What is Trial by Compurgation?

July 13, 2014 by Mercedes Rochelle | Filed under Earl Godwine of Wessex, General Topics.
Joseph Strutt from Kings and Queens of Britain

Joseph Strutt from Kings and Queens of Britain

While researching my manuscript, GODWINE KINGMAKER, I bumped into a comment dropped by E.A. Freeman.  He was talking about King Harthacnut’s accusation that Godwine was responsible for the murder of Alfred Aetheling. Speaking of the trial, Freeman mentioned “compurgation…was looked on as the most effectual proof of innocence.” I glanced over this passage then stopped short and had to go back. Compurgation? What is that?

Well, it turns out that Trial by Compurgation was the most common method used in the Middle Ages to determine the innocence of an accused. Also called “Wager of Law”, this method was actually used in some forms of civil cases all the way into the 19th century. Here’s what it entails: the accused party takes an oath of innocence. Then he calls forth a predetermined number of “oath-helpers” (or compurgators), usually 11 or 12 friends or neighbors, who are prepared to declare that they believe he is telling the truth. These oath-helpers aren’t required to have any specific knowledge of the crime; they are more like character witnesses who could be held responsible if the accused profited from his freedom. The higher the status of the oath-helper, the more weight their opinions held.

According to Freeman, “Godwine asserted his own innocence on oath, and his solemn plea of Not Guilty was confirmed by the oaths of most of the Earls and chief Thegns of England…Godwine’s acquittal was as solemn as any acquittal could be.
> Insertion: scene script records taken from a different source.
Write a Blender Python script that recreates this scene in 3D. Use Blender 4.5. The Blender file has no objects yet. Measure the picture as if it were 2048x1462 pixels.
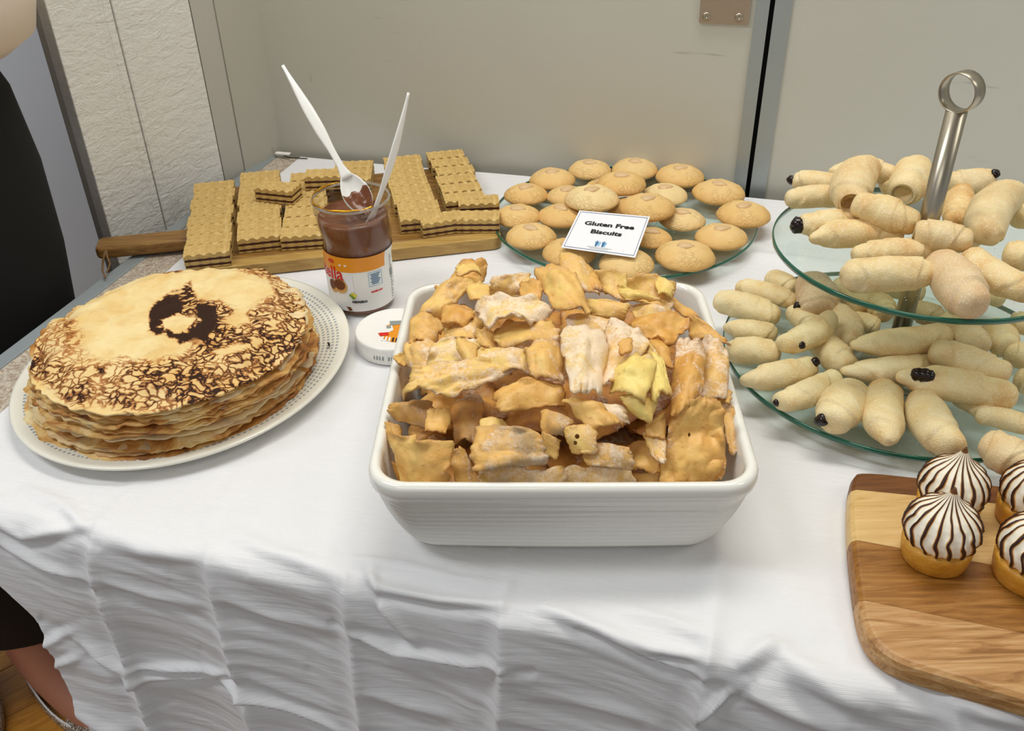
import bpy, bmesh, math, random
import numpy as np
from mathutils import Vector, Matrix

# ------------------------------------------------------------------ camera, light, exposure
S = 0.52                       # camera height above the table top, metres
T = 0.74                       # table top above the floor
FPX, CX, CY = 1850., 1024., 731.
DEP, ROLL = math.radians(33.8), math.radians(1.16)
fw = np.array([0, math.cos(DEP), -math.sin(DEP)]); r0 = np.array([1., 0, 0]); u0 = np.cross(r0, fw)
cr, sr = math.cos(ROLL), math.sin(ROLL)
EYE = np.array([0, 0, T + S])

def ray(px, py):
    x = (px - CX) / FPX; y = -(py - CY) / FPX
    return fw + (cr*x + sr*y)*r0 + (-sr*x + cr*y)*u0
def P(px, py, z=0.):           # the point of the photograph's pixel at height z above the table top
    d = ray(px, py); t = (z - S) / d[2]; return EYE + t*d
def PP(px, py, p0, n):         # pixel on the plane through p0 with normal n
    d = ray(px, py); t = np.dot(np.array(p0) - EYE, n) / np.dot(d, n); return EYE + t*d
def proj(p):                   # world point(s) to pixels
    v = np.asarray(p) - EYE; z = v @ fw; x = v @ r0 / z; y = v @ u0 / z
    return CX + FPX*(cr*x - sr*y), CY - FPX*(sr*x + cr*y)
def depth(p): return float((np.asarray(p) - EYE) @ fw)

scn = bpy.context.scene
cam = bpy.data.cameras.new('camera'); camo = bpy.data.objects.new('camera', cam)
scn.collection.objects.link(camo); scn.camera = camo
rt = cr*r0 - sr*u0; up = sr*r0 + cr*u0
m = Matrix.Identity(4)
for i in range(3): m[i][0] = rt[i]; m[i][1] = up[i]; m[i][2] = -fw[i]; m[i][3] = EYE[i]
camo.matrix_world = m
cam.sensor_width = 36; cam.sensor_fit = 'HORIZONTAL'; cam.lens = FPX/2048*36; cam.clip_start = .01

scn.view_settings.view_transform = 'Standard'; scn.view_settings.look = 'None'
scn.view_settings.gamma = 1; scn.view_settings.exposure = -0.1; scn.view_settings.use_curve_mapping = False
w = bpy.data.worlds.new('room_ambient'); scn.world = w; w.use_nodes = True
w.node_tree.nodes['Background'].inputs[0].default_value = (.93, .96, 1, 1)
w.node_tree.nodes['Background'].inputs[1].default_value = .38
def area(name, loc, rot, sx, sy, e, col=(1, .985, .93)):
    l = bpy.data.lights.new(name, 'AREA'); l.shape = 'RECTANGLE'; l.size = sx; l.size_y = sy; l.energy = e; l.color = col
    o = bpy.data.objects.new(name, l); scn.collection.objects.link(o); o.location = loc; o.rotation_euler = rot
    return o
area('ceiling_light', (.25, .95, 2.58), (0, 0, math.radians(-15)), 1.2, .30, 18)
area('ceiling_light', (-.6, -1.3, 2.58), (0, 0, math.radians(-15)), 1.2, .30, 10)
area('ceiling_light', (1.9, .0, 2.58), (0, 0, math.radians(-15)), 1.2, .30, 9)
area('ceiling_light', (-1.25, .35, 2.58), (0, 0, math.radians(-15)), 1.2, .30, 22, (.93, .97, 1))
scn.cycles.max_bounces = 10; scn.cycles.transparent_max_bounces = 16

# ------------------------------------------------------------------ helpers
rng = np.random.default_rng(7); random.seed(7)
def lin(c):
    c = [int(c[i:i+2], 16)/255 for i in (0, 2, 4)] if isinstance(c, str) else c
    return tuple(x/12.92 if x <= .04045 else ((x+.055)/1.055)**2.4 for x in c) + (1.,)

def hashn(ix, iy, iz, seed):
    n = (ix*374761393 + iy*668265263 + iz*2147483647 + seed*1274126177) & 0xffffffff
    n = ((n ^ (n >> 13)) * 1274126177) & 0xffffffff
    n = (n ^ (n >> 16)) & 0xffffffff
    return n/0xffffffff*2 - 1
def vnoise(x, y, z=0., seed=0):
    x, y, z = np.broadcast_arrays(np.asarray(x, float), np.asarray(y, float), np.asarray(z, float))
    ix, iy, iz = [np.floor(a).astype(np.int64) for a in (x, y, z)]
    fx, fy, fz = x-ix, y-iy, z-iz
    fx, fy, fz = [a*a*(3-2*a) for a in (fx, fy, fz)]
    def h(a, b, c): return hashn(ix+a, iy+b, iz+c, seed)
    l = lambda a, b, t: a + (b-a)*t
    return l(l(l(h(0,0,0), h(1,0,0), fx), l(h(0,1,0), h(1,1,0), fx), fy), l(l(h(0,0,1), h(1,0,1), fx), l(h(0,1,1), h(1,1,1), fx), fy), fz)
def fbm(x, y, z=0., o=3, seed=0):
    r = 0; a = 1
    for k in range(o): r = r + a*vnoise(np.asarray(x)*2**k, np.asarray(y)*2**k, np.asarray(z)*2**k, seed+k*17); a *= .5
    return r
def ss(x, a, b): t = np.clip((x-a)/(b-a), 0, 1); return t*t*(3-2*t)

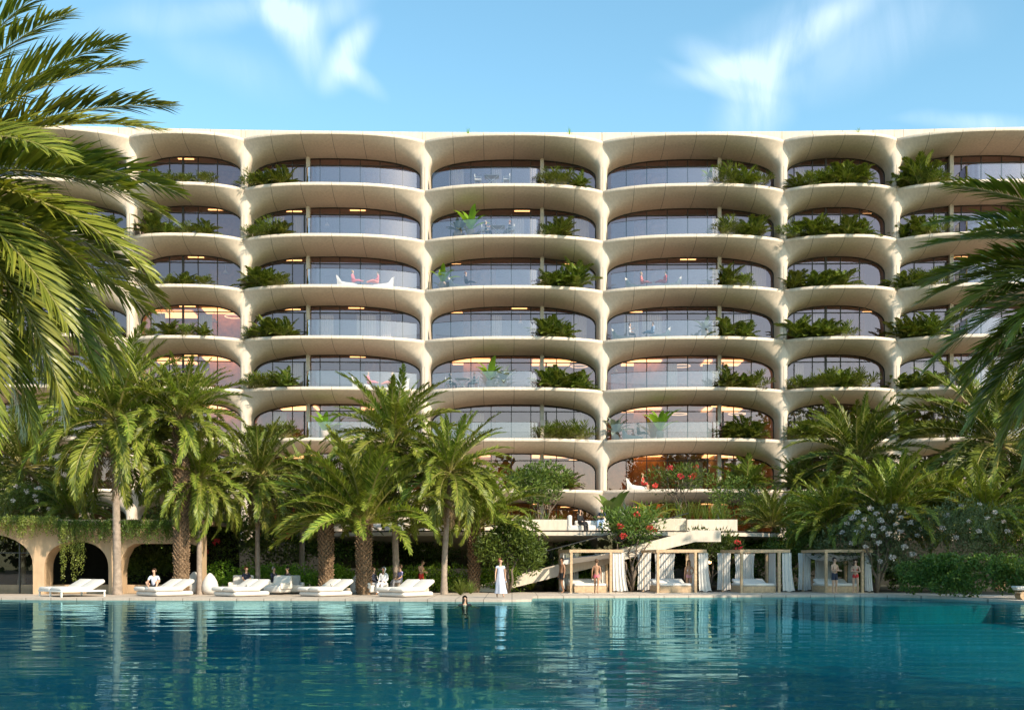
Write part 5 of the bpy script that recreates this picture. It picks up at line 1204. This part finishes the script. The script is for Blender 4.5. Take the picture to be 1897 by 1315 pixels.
bper(5, 4, 1231, -75, 'right figure in red, third balcony row, bay right of centre', [('jacket', 'red'), ('trousers', 'pink')], hair='dark')
bper(5, 3, 1166, 70, 'left figure in a white shirt, fourth balcony row, bay right of centre', [('shirt', 'white'), ('trousers', 'grey')], hair='brown', pose='talk')
bper(5, 3, 1208, -70, 'right figure in pale blue, fourth balcony row, bay right of centre', [('jacket', 'blue'), ('trousers', 'blue')], hair='brown')
bper(4, 4, 863, 70, 'lone figure in navy, third balcony row, central bay', [('jacket', 'navy'), ('trousers', 'navy')], hair='red')
bper(4, 5, 900, 90, 'man in navy at the left of the table, second balcony row', [('shirt', 'navy'), ('trousers', 'navy')], pose='talk', hair='grey', female=False)
bper(4, 5, 944, -90, 'person in navy at the right of the table, second balcony row', [('jacket', 'navy'), ('trousers', 'grey')], pose='sit', hair='red', female=False)
bper(4, 2, 834, 90, 'person in black at the left of the table, fifth balcony row', [('robe', 'black')], pose='sit', hood='black')
bper(4, 2, 879, -90, 'man in navy at the right of the table, fifth balcony row', [('shirt', 'navy'), ('trousers', 'navy')], pose='sit', hair='red', female=False)
bper(5, 1, 1181, 65, 'figure in black on the lounger between two pots, sixth balcony row', [('jacket', 'black'), ('trousers', 'black')], hair='brown')
bper(5, 0, 1189, 60, 'woman in a red dress seated on the lowest balcony row', [('dress', 'red')], pose='sit', hair='blond')
# white sofa on the terrace
def sofa(px, Y, label, L=2.6, rz=0):
    p = TP(px, Y) - Vector((0, 0, .6)); root = empty('terrace_sofa', p, R(rz), label, 'sofa', 'white sofas on the terrace')
    m = MB(); soft_box(m, (0, 0, .25), (L, .85, .36), .08); m.build('seat', M['white'], root)
    m = MB(); soft_box(m, (-L / 2 + .14, 0, .62), (.24, .85, .75), .08, rz=0); m.build('backrest', M['white'], root)
    m = MB(); soft_box(m, (.2, .38, .5), (L * .8, .2, .42), .07); m.build('cushion', M['white'], root)
sofa(1090, 64.9, 'white terrace sofa under the woman in black', 2.4)
sofa(712, 64.2, 'white terrace sofa behind the rough palm', 2.2)

# ------------------------------------------------------------------ trees outside the frame: they shade the right bank and mirror in the lower windows
def big_tree(loc, h, r, seed, label):
    root = empty('broadleaf_tree', loc, 0, label, 'tree', 'tall trees beside and behind the pool'); cc = Vector((0, 0, h - r * .8)); tm, top = trunk_ringed(h - r, .3, (0, 0), seed); tm.materials.clear(); tm.materials.append(M['branch']); link('trunk', tm, root)
    link('crown', cloud_mesh('crown', M['bush'], 2600, lumpy(cc, (r, r, r * .8), 18, seed), .55, seed, aspect=.55), root)
for k_, (x, y, h, r) in enumerate(((28, 44.5, 17, 5.2), (37, 44, 18, 5.6), (33, 37, 20, 5.5), (16.8, 12, 16.5, 4.2), (21, 6, 17, 4.5))): big_tree((x, y, 0), h, r, 200 + k_, 'tall broad-leaved tree standing right of the picture, beside the pool')
lp_ = []; rw_ = np.random.default_rng(77)
for k_ in range(46):
    x = -80 + 160 * k_ / 45 + rw_.normal(0, 2); t_ = 15 + 10 * rw_.random() ** 1.3; lp_.append(((x, -62 + rw_.normal(0, 3), t_ * .5), (3.2 + rw_.random() * 2, 3.5, t_ * .5)))
tag(link('far_wood', cloud_mesh('far_wood', M['bush'], 16000, lp_, 1.5, 78, aspect=.6, zmin=0)), 'belt of dark trees behind the viewer, seen mirrored in the lower windows', 'wood', kind='stuff')
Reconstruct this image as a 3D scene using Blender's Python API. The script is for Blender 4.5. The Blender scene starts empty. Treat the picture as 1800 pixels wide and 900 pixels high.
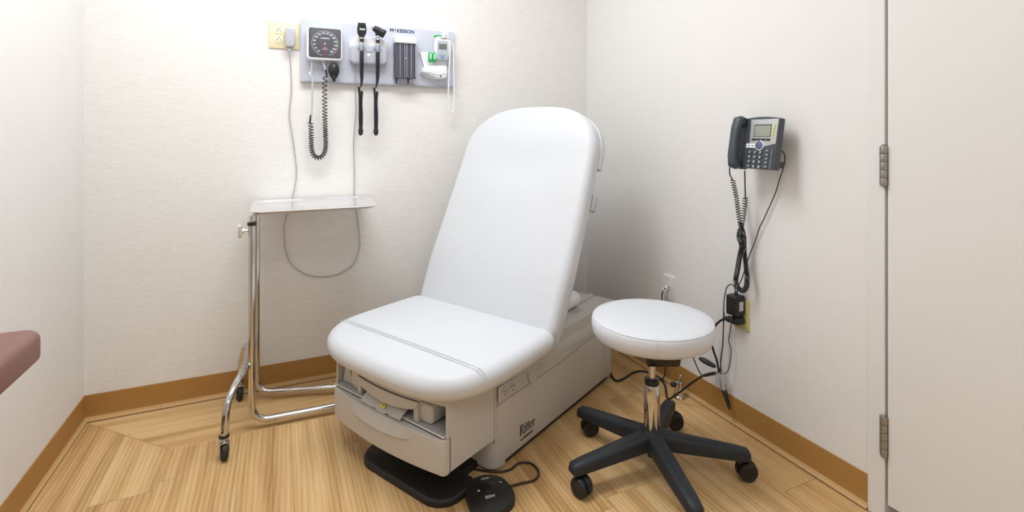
import bpy, bmesh, math, random
from mathutils import Vector, Matrix
random.seed(7)
C = bpy.context.scene.collection
PI = math.pi

# ------------------------------------------------------------------ camera, light, exposure
CAM_H = 1.10
YAW = math.radians(24.28)
cam_d = bpy.data.cameras.new('camera')
cam_d.sensor_width = 36.0
cam_d.lens = 36.0 * 898.0 / 1800.0
cam_d.shift_y = -212.0 / 1800.0
cam_d.clip_start = 0.02
cam = bpy.data.objects.new('camera', cam_d)
cam.location = (0, 0, CAM_H)
cam.rotation_euler = (PI / 2, 0, -YAW)
C.objects.link(cam)
bpy.context.scene.camera = cam
vs = bpy.context.scene.view_settings
vs.view_transform = 'Standard'
vs.look = 'None'
vs.gamma = 1.0
vs.use_curve_mapping = False
vs.exposure = 0.0
world = bpy.data.worlds.new('world')
world.use_nodes = True
bpy.context.scene.world = world
world.node_tree.nodes['Background'].inputs[0].default_value = (0.9, 0.95, 1.0, 1)
world.node_tree.nodes['Background'].inputs[1].default_value = 0.3


def area(name, loc, sx, sy, power, col=(1, 0.97, 0.93)):
    d = bpy.data.lights.new(name, 'AREA')
    d.shape = 'RECTANGLE'
    d.size, d.size_y, d.energy, d.color = sx, sy, power, col
    o = bpy.data.objects.new(name, d)
    o.location = loc
    C.objects.link(o)
    return o


CEIL = 2.55
area('ceiling_lamp_light', (0.15, 1.55, CEIL - 0.03), 1.15, 0.55, 28, (0.93, 0.965, 1.0))
area('ceiling_lamp_light', (0.45, -0.35, CEIL - 0.03), 1.15, 0.55, 9.5, (0.93, 0.965, 1.0))

# ------------------------------------------------------------------ materials


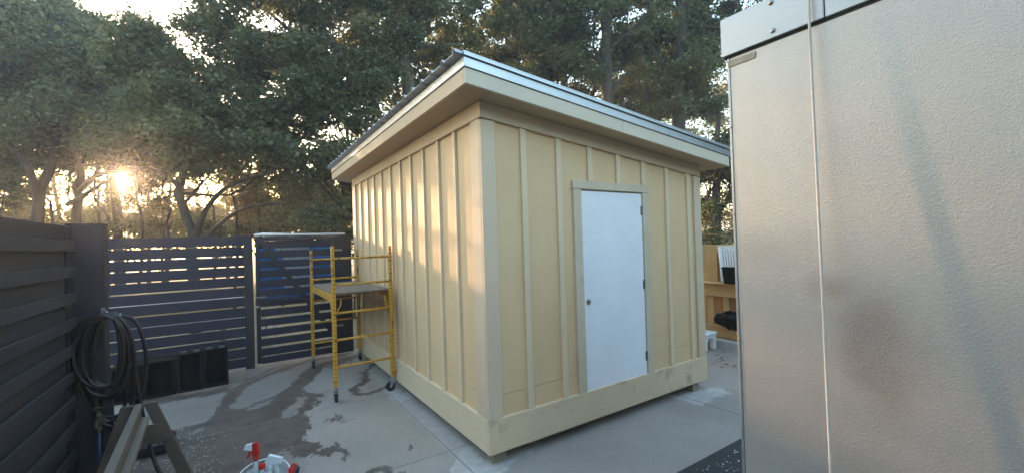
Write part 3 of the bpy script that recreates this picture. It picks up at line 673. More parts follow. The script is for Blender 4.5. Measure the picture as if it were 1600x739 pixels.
def trigger(z, headmat, trigmat):
    hd = MB().hexa([(-.085, -.013, z+.035), (-.022, -.014, z+.030), (-.022, .014, z+.030), (-.085, .013, z+.035)], [(-.075, -.010, z+.066), (-.022, -.013, z+.076), (-.022, .013, z+.076), (-.075, .010, z+.066)])
    bk_ = MB().hexa([(-.0215, -.015, z+.0), (.03, -.015, z+.012), (.03, .015, z+.012), (-.0215, .015, z+.0)], [(-.0215, -.013, z+.078), (.012, -.012, z+.080), (.012, .012, z+.080), (-.0215, .013, z+.078)])
    tr = MB().hexa([(-.066, -.008, z-.02), (-.054, -.008, z-.025), (-.054, .008, z-.025), (-.066, .008, z-.02)], [(-.045, -.008, z+.034), (-.024, -.008, z+.030), (-.024, .008, z+.030), (-.045, .008, z+.034)])
    nk = MB().lathe([(.018, z-.03), (.021, z-.025), (.021, z-.002), (.013, z+.0)], n=14)
    return [('spray_head', hd, headmat), ('head_back', bk_, trigmat), ('trigger', tr, trigmat), ('collar', nk, trigmat)]
sp = [(.001, 0), (.040, 0), (.042, .02), (.042, .15), (.034, .20), (.016, .26), (.016, .30), (.001, .30)]
bottle('spray_bottle', 'spray bottle with white and red trigger, tallest in the bucket', bx0-.066, by0+.045, .03, -.583, sp, 'bottle_body',
       trigger(.335, 'whiteplastic', 'redplastic')+[('label_band', MB().lathe([(.0427, .06), (.0427, .14)], n=18), 'blueplastic')], MAT['clear'])
bottle('spray_bottle', 'all white spray bottle on the right side of the bucket', bx0-.005, by0+.030, -.16, 2.56, [(.001, 0), (.038, 0), (.040, .02), (.040, .12), (.032, .16), (.016, .20), (.016, .24), (.001, .24)], 'bottle_body',
       [('spray_head', MB().hexa([(-.085, -.013, .285), (.05, -.02, .25), (.05, .02, .25), (-.085, .013, .285)], [(-.08, -.010, .318), (.02, -.014, .325), (.02, .014, .325), (-.08, .010, .318)]), 'whiteplastic'),
        ('trigger', MB().hexa([(-.07, -.008, .215), (-.058, -.008, .21), (-.058, .008, .21), (-.07, .008, .215)], [(-.05, -.008, .278), (-.025, -.008, .272), (-.025, .008, .272), (-.05, .008, .278)]), 'whiteplastic'),
        ('collar', MB().lathe([(.02, .23), (.02, .252), (.012, .262)], n=14), 'whiteplastic')], MAT['whiteplastic'])
bottle('cleaner_bottle', 'clear bottle with a flat red screw cap in the bucket', bx0-.03, by0-.05, .02, 0, [(.001, 0), (.042, 0), (.044, .02), (.044, .20), (.03, .245), (.02, .26), (.02, .275), (.001, .275)], 'bottle_body',
       [('cap', MB().lathe([(.001, .297), (.022, .297), (.024, .292), (.024, .27), (.001, .27)], n=18), 'redplastic')], MAT['clear'])
bottle('cleaner_bottle', 'white bottle with red neck leaning at the bucket rim', bx0+.06, by0-.085, .45, .2, [(.001, 0), (.036, 0), (.038, .02), (.038, .16), (.03, .20), (.001, .20)], 'bottle_body',
       [('neck', MB().lathe([(.030, .201), (.028, .23), (.017, .27), (.001, .272)], n=16), 'redplastic')], MAT['whiteplastic'])
bottle('cleaner_bottle', 'dark blue bottle leaning at the right of the bucket', bx0+.10, by0-.02, .4, -.2, [(.001, 0), (.036, 0), (.038, .02), (.038, .19), (.03, .23), (.001, .235)], 'bottle_body', [], simple('navy_bottle', (.015, .025, .07), .4))
bottle('cleaner_bottle', 'squat white bottle at the left of the bucket', bx0-.10, by0-.03, -.1, 0, [(.001, 0), (.036, 0), (.038, .02), (.038, .17), (.018, .21), (.018, .235), (.001, .235)], 'bottle_body', [], MAT['whiteplastic'])

# ------------------------------------------------------------------ walk-in steel box, its cord, the mat
BXF, BYE = 1.667, .912
def stucco():
    t = NT('stucco_steel')
    vo = t.node('ShaderNodeTexVoronoi', feature='SMOOTH_F1'); vo.inputs['Scale'].default_value = 230; vo.inputs['Smoothness'].default_value = .6
    wv = t.node('ShaderNodeVectorMath', operation='ADD'); nz = t.node('ShaderNodeTexNoise'); nz.inputs['Scale'].default_value = 105; t.l(t.obj, nz.inputs['Vector'])
    sc2 = t.node('ShaderNodeVectorMath', operation='SCALE'); sc2.inputs['Scale'].default_value = .02; t.l(nz.outputs['Color'], sc2.inputs[0])
    t.l(t.mapv((1, 1, 1.25), t.obj), wv.inputs[0]); t.l(sc2.outputs[0], wv.inputs[1]); t.l(wv.outputs[0], vo.inputs['Vector'])
    big = t.noise(1.2, 5, .6, t.obj)
    c = t.mix(t.ramp(big, [(.3, 0), (.7, 1)]), (.41, .375, .34), (.455, .42, .385))
    # rubbed brown stain and scuffs (object space: local origin is the panel's far bottom corner)
    def spot(y, z, ry, rz, lo, hi):
        m = t.node('ShaderNodeMapping'); m.inputs['Location'].default_value = (0, -y/ry, -z/rz); m.inputs['Scale'].default_value = (0, 1/ry, 1/rz)
        ds = t.node('ShaderNodeVectorMath', operation='DISTORT' if False else 'LENGTH')
        wa_ = t.node('ShaderNodeVectorMath', operation='ADD'); t.l(t.obj, m.inputs[0])
        n2 = t.node('ShaderNodeTexNoise'); n2.inputs['Scale'].default_value = 5; n2.inputs['Detail'].default_value = 6; t.l(t.obj, n2.inputs['Vector'])
        s2 = t.node('ShaderNodeVectorMath', operation='SCALE'); s2.inputs['Scale'].default_value = .9
        sb = t.node('ShaderNodeVectorMath', operation='SUBTRACT'); t.l(n2.outputs['Color'], sb.inputs[0]); sb.inputs[1].default_value = (.5, .5, .5); t.l(sb.outputs[0], s2.inputs[0])
        t.l(m.outputs[0], wa_.inputs[0]); t.l(s2.outputs[0], wa_.inputs[1]); t.l(wa_.outputs[0], ds.inputs[0])
        return t.ramp(ds.outputs['Value'], [(lo, 1), (hi, 0)])
    grit = t.ramp(t.noise(150, 3, .7, t.obj), [(.3, .55), (.66, 1)])
    s1 = t.math('MULTIPLY', spot(-.44, 1.56, .17, .27, .25, 1.35), grit)
    s2 = t.math('MULTIPLY', spot(-.455, 1.46, .15, .26, .2, 1.35), grit)
    s3 = t.math('MULTIPLY', spot(-.33, 1.72, .12, .08, .1, 1.3), grit)
    s4 = t.math('MULTIPLY', spot(-.10, 1.86, .22, .10, .0, 1.4), .22)
    st_ = t.math('MAXIMUM', t.math('MAXIMUM', s1, s2), t.math('MAXIMUM', t.math('MULTIPLY', s3, .8), s4))
    c = t.mix(t.math('MULTIPLY', st_, .85), c, (.18, .13, .095))
    t.set(Base_Color=c, Metallic=t.math('SUBTRACT', .6, t.math('MULTIPLY', st_, .55)), Roughness=t.math('ADD', .5, t.math('MULTIPLY', st_, .2)))
    t.bump(t.math('ADD', vo.outputs['Distance'], t.math('MULTIPLY', nz.outputs[0], .4)), .20, .0035); return t.m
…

All the chief men of England swore to their belief in his innocence.” (Vol. 1 p.510, History of the Norman Conquest.)

If a defendant did not have access to compurgators, he could be required to submit to an old-fashioned Trial by Ordeal: Ordeal of Fire (remember Emma of Normandy and the burning ploughshares), Ordeal of Boiling Water, Ordeal of Cold Water, and of course plenty of variations depending on the will of the arbitrator.  These make Trial by Compurgation rather tame by comparison!

In the end, it would seem that Godwine’s innocence was not believed by everyone, as the stigma of Alfred’s death dogged him until the end. In fact, during his last meal with the King, the story goes that Godwine declared that he should choke on a piece of bread if he was guilty…and of course, that’s just what happened.  (No, Godwine is my  hero and I don’t believe this propaganda!)